What's a bit more concerning to me is the subtlety introduced by test_2(). Here, copy-list-initialization is taking place instead of the rules regarding [class.copy.elision] quoted above. Now you're really saying return an object of MyClass type as if I had initialized it with buf, so the NON-CONST behavior is invoked. I've always thought of init-lists as ways of being more concise, but here the braces make a significant semantic difference. This would matter more if the constructors for MyClass took a large number of arguments. Then, say you wished to create a buf, modify it, then return it with the large number of arguments, invoking the CONST behavior. E.g., say you have the constructors:

template <size_t N>
MyClass(const char (&value)[N], int)
{
    std::cout << "CONST int " << value << '\n';
}

template <size_t N>
MyClass(char (&value)[N], int)
{
    std::cout << "NON-CONST int " << value << '\n';
}

And test:

MyClass test_0() {
    char buf[30] = "test_0";
    return {buf,0};
}

Godbolt tells us we get NON-CONST behavior, even though CONST is probably what we want (after you've drunk the cool-aid on function-argument semantics).
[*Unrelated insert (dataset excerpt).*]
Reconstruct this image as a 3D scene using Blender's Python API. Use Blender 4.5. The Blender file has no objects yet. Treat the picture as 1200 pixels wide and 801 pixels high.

But now the copy-list initialization does not do what we'd like. The following test sort of makes my point better:

MyClass test_0() {
    char buf[30] = "test_0";
    buf[0] = 'T';
    const char (&bufR)[30]{buf};
    return {bufR,0};
}
// OUTPUT: CONST int Test_0

Now to get the proper semantics with the copy-list initialization, the buffer needs to be "rebound" at the end. I guess if the goal were that this object were to initialize some other MyClass object, just using the NON-CONST behavior in the return copy-list would be okay if the move/ copy-constructor invoked whatever the appropriate behavior is, but that is starting to sound pretty delicate.